人と光と音の波に運ばれて、気がつけば、メコンを見下ろせる場所にたどり着いていた。
灯と花で飾られた船が、大勢の人に担がれて、順々に岸辺へと下りていく。
メコンに流すのだ。
この船は巨大な灯籠なのか。灯籠流しのお祭りだったのだ。
船は一艘ずつ、メコンに浮かべられ、放たれていく。
すぐに転覆してしまう船があるのも、ご愛敬。
そのたびに、歓声と悲鳴と笑いが湧き上がる。
そんな熱気も届かない彼方では、ろうそくの火がたゆたいながら、列をなして流れていく。

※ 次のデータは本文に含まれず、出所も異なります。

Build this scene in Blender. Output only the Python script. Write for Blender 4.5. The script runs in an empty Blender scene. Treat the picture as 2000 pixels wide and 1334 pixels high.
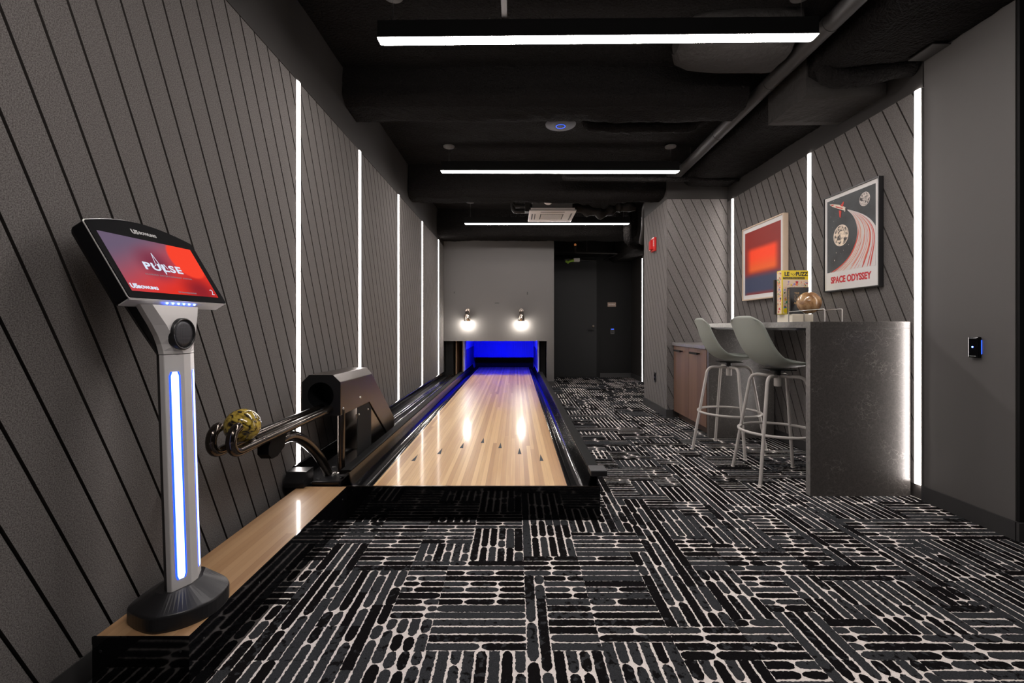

闇が濃くて川面は見えない。まるであちら側は黄泉の国のようだ。
現世と来世を、漆黒の流れが隔てている。
その闇の川を、大小いくつもの灯籠がゆらめき、運ばれていく。
目の前で、小さな灯籠に火がともされる。
南国の花と葉で飾られている。
そっと、メコンに放たれる。
どのような祈りが運ばれていくのか。どのような願いがこの灯に宿っているのか。
なにもわからないぼくは、ゆらゆらと彼方へと去っていく灯籠を、黙って見送った。
運良くこのような熱気と幻想あふれるお祭りに巡り会えた。
旅の神様への感謝の思いだけを、いっしょに乗せてもらうことにして。
雨期の終わり。そんな微妙な時期にラオスを訪れる機会に恵まれたのは、
偶然ではなかったのだ、と。
2007年3月3日
>ヒョウちゃん
本当に運がよかったです。
毎年10月にあると思うので、狙ってみてください。
秋は休暇が取りにくいんですか?
機会があったら、スコータイの有名な灯籠流しも見てみたいなあ。
>HARUさん
夜のメコンは不気味なほど黒い闇に包まれてました。
それだけに、ゆらゆらたゆたう無数の灯がひときわ幻想的に映りました。
この時期、人魂が出るという話を聞きましたが、じつはこれのことなのかなと思ったり。
たしかに灯火のありがたみはラオスでは深く実感しますよね。
2007年3月2日
こんにちは。
ラオスを旅したとき、夜は暗いのだということを強く感じたのを憶えています。確か、電気の普及もまだ不十分で自家発電しているところもあったと思う。
それだけに、祭りで灯された火は幻想的で神聖なものに感じてしまうのでしょうか。
岩が所々に顔を出したメコンの中流域を、スピードボートで下った恐い体験を懐かしく思い出しました。
2007年3月1日
これは実際に見に行きたいですね。
本当にこのようなチャンスに遭遇したのは凄いことですよ。
しかも、狙って行ってないし。
見に行きたいけど、そのためには仕事を辞めるか、引退してでないと無理だなあ。
なので、「彼の地への旅」では、期待してます。